Humm.... I'm not sure. There was talk of there being one post - Brexit but it appears to be less likely now. I suppose if there was enough public support for it one could happen early, but I don't know how that would be measured without another referendum.

I think that after the last coalition another is unlikely in the near future. The Tory/Lib Dem one wasn't seen as successful. I suppose a Labour (under Corbyn, as I doubt another Labour leader would be open to it), Green and SNP coalition could be interesting.

Chilcott has by all accounts slammed Blair for the Iraq War, and families of deceased soldiers want him in court. I think that the only court equipped for that would be The Hague.

Talishan
You can quote me

Post   » Thu Jul 07, 2016 12:58 pm


The saddest thing of all to me ... well, second only to the lives lost, of course ... is that it appears, at least from what I've read, that one of Blair's strongest motivations was to stay on the good side of Bush and by extension, US-British policy.

Why?

Yes, the US is the world's sole remaining superpower (for right now, anyway). Yes, Bush ran more on strong emotional beliefs and commitments, and less on measured, contemplative consideration, than other presidents. But Britain is a strong nation with a large economy, a very long history and tradition, and no earthly need, in my opinion, to feel like it needs to kiss the US's or anyone else's butt.

Why didn't Blair just say, 'Respectfully I disagree with you on the need for this and will not send troops, but I certainly will not actively oppose you (and you can use our air bases if you need them or similar)'?

The Corbyn/Green/SNP alliance would be fascinating.

8ball

Post   » Thu Jul 07, 2016 1:07 pm


I'd speculate that there was probably a large amount of personal profit involved for Blair by saying yes. There was also obstinacy about making a relationship between UK Labour and US Republican administrations work.

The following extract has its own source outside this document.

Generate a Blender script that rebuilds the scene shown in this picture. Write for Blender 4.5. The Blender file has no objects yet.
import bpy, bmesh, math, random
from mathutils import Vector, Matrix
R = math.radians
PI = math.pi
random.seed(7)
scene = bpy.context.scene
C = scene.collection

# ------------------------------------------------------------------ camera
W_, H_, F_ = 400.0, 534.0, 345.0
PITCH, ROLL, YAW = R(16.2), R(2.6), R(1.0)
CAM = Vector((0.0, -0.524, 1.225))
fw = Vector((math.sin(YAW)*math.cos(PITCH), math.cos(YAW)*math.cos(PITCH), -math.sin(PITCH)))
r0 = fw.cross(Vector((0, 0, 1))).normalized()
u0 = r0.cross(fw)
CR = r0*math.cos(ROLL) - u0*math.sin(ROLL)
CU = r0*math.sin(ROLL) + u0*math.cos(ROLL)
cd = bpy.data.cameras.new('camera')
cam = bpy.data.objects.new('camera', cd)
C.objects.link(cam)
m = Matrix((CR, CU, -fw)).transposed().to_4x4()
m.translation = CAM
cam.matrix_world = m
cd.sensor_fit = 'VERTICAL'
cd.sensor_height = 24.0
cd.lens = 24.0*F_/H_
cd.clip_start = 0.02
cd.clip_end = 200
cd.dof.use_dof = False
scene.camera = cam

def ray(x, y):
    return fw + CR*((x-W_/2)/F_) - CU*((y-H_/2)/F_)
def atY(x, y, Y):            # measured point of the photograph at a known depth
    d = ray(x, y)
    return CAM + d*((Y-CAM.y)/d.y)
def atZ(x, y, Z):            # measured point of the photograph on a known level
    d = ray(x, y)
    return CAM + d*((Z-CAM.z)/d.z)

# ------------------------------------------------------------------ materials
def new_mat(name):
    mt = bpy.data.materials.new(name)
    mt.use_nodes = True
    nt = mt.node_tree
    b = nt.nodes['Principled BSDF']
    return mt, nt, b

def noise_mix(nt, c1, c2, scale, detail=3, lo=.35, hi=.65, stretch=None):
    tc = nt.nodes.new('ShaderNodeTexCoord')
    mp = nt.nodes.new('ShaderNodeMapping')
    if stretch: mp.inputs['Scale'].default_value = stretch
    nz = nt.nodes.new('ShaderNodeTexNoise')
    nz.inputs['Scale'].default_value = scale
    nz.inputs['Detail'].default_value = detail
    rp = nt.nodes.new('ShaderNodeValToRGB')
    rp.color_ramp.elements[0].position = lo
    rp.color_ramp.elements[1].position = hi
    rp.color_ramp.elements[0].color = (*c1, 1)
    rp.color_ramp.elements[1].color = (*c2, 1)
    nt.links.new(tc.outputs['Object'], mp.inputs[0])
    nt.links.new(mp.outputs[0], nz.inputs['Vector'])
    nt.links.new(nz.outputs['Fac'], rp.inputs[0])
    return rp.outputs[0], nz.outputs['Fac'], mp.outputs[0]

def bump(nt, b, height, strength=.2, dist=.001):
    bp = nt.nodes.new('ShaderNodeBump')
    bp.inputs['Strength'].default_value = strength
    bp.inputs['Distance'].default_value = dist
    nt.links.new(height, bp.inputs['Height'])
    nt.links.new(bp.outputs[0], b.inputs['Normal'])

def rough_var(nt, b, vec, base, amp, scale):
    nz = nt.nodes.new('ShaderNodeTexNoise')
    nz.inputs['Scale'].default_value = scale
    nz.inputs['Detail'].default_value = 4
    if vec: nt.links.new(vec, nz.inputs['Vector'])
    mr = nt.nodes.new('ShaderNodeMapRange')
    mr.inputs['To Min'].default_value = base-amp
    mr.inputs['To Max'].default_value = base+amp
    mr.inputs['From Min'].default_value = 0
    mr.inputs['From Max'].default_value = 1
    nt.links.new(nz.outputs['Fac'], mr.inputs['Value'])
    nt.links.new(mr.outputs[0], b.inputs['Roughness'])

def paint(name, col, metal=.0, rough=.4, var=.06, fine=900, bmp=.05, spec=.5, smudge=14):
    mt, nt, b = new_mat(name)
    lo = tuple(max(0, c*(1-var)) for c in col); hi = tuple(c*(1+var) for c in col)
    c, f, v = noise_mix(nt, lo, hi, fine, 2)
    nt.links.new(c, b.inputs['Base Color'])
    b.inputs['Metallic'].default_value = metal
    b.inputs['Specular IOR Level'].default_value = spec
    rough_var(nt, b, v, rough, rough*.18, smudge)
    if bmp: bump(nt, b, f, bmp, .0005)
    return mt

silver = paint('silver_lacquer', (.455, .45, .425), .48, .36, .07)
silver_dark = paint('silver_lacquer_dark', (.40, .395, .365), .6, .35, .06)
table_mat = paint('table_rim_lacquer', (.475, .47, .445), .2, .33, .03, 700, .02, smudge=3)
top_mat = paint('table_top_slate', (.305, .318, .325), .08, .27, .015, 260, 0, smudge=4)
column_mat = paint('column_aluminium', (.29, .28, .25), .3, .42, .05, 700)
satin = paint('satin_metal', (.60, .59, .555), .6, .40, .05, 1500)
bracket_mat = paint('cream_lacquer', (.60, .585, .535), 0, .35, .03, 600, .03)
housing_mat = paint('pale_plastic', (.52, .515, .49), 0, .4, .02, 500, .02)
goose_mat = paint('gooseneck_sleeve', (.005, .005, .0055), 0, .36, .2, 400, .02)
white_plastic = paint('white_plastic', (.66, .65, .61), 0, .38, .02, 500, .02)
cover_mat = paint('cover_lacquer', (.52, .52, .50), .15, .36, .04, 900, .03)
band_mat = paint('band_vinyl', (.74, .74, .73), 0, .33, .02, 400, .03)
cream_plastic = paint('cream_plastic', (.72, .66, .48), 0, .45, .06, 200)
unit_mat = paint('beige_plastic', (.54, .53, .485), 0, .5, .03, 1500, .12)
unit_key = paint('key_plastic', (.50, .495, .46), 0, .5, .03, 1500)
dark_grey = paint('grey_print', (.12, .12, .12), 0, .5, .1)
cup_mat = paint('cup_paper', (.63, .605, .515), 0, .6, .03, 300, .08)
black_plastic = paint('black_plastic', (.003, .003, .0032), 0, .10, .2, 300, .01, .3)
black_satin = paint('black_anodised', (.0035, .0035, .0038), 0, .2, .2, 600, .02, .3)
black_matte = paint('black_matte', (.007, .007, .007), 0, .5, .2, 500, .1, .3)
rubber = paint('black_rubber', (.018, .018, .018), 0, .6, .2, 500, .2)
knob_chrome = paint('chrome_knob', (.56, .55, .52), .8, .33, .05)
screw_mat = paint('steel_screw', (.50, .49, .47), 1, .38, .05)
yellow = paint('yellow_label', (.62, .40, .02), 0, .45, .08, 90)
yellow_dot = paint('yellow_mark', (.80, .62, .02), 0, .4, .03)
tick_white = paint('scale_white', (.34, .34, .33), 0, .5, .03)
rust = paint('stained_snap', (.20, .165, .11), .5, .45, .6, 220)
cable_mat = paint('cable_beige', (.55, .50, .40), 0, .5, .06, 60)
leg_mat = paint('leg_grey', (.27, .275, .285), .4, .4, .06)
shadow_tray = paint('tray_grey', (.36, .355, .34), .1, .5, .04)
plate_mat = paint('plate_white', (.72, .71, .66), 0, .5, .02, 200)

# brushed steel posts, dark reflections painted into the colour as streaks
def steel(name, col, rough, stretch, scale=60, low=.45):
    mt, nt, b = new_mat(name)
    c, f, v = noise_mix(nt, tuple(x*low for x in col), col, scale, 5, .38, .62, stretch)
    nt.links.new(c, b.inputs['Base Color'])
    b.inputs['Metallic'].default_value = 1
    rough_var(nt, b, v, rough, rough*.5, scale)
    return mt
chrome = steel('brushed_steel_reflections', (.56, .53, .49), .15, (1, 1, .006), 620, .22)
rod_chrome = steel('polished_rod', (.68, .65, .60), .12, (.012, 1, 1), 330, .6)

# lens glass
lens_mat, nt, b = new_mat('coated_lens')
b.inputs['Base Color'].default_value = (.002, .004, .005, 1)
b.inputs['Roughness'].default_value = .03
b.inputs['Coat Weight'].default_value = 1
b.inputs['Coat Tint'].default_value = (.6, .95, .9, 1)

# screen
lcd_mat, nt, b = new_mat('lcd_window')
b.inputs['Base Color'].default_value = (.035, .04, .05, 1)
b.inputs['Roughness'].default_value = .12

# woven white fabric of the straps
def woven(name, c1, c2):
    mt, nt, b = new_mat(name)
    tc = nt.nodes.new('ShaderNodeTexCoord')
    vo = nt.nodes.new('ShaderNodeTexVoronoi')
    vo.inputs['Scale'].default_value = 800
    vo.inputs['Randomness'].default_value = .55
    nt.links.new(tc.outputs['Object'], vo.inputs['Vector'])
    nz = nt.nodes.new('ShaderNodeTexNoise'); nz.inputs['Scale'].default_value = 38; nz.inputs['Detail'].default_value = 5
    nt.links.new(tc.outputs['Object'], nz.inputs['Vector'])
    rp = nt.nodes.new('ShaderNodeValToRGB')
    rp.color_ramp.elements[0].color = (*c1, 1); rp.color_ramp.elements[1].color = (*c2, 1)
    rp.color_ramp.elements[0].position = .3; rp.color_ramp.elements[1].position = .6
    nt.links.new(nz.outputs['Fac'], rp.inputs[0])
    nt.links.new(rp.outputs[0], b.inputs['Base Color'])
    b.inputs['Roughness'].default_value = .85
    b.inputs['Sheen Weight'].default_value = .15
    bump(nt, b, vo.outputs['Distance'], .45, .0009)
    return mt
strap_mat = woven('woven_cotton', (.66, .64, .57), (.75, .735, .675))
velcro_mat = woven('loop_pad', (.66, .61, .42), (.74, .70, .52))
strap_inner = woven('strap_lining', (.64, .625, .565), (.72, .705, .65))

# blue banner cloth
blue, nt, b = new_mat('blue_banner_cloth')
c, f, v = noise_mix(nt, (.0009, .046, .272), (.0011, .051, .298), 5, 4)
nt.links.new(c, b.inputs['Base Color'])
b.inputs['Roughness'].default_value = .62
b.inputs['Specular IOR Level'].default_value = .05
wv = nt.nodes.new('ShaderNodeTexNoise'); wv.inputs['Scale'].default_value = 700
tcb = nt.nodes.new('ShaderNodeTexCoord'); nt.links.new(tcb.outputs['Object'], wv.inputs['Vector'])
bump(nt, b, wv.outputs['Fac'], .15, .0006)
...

So Cameron resigned as PM as a result of Brexit and the main candidates for leadership have been nominated. One has a questionable CV and no leadership experience, disagrees with the UK's gay marriage legislation, wants to repeal the fox hunting ban and also repeal workers' rights in small companies. The other wants to remove the UK from the European charter on human rights and to implement the snoopers charter.

So .... crap or crap really.

I think we'll have Prime Minister Theresa May soon.

Talishan
You can quote me

Post   » Thu Jul 07, 2016 2:48 pm


But ... but ... but ... you're not being positive!!! /sarcasm

Her banking connections on CV would be a problem for me, true or false.

I understand May's caution, legally, but she'd do well to assure EU nationals presently in the UK that they have nothing to fear.

They just about sound worse than Trump or Cruz, really.

8ball

Post   » Thu Jul 07, 2016 3:35 pm


I have no positivity for Tories, even sarcastically ! I grew up in the north of England in the 1980s.

Leadsom mentioned God when discussing gay marriage. I think she's trying to appeal to the church fete style tory voters, although I find her using religion (and of course threatening marriage equality), as a way to score points with party members, very distasteful.

Her banking connections were what I meant when I said questionable :)

At least May is a devil we know, I guess.

User avatar
snowflakey
E's Moriarity

Post   » Thu Jul 07, 2016 4:45 pm


I hear you on Tories in the 80s, especially in the North. I lived in London from 82-85 and Maggie's Reign of Terror was in full swing. UGH UGH UGH.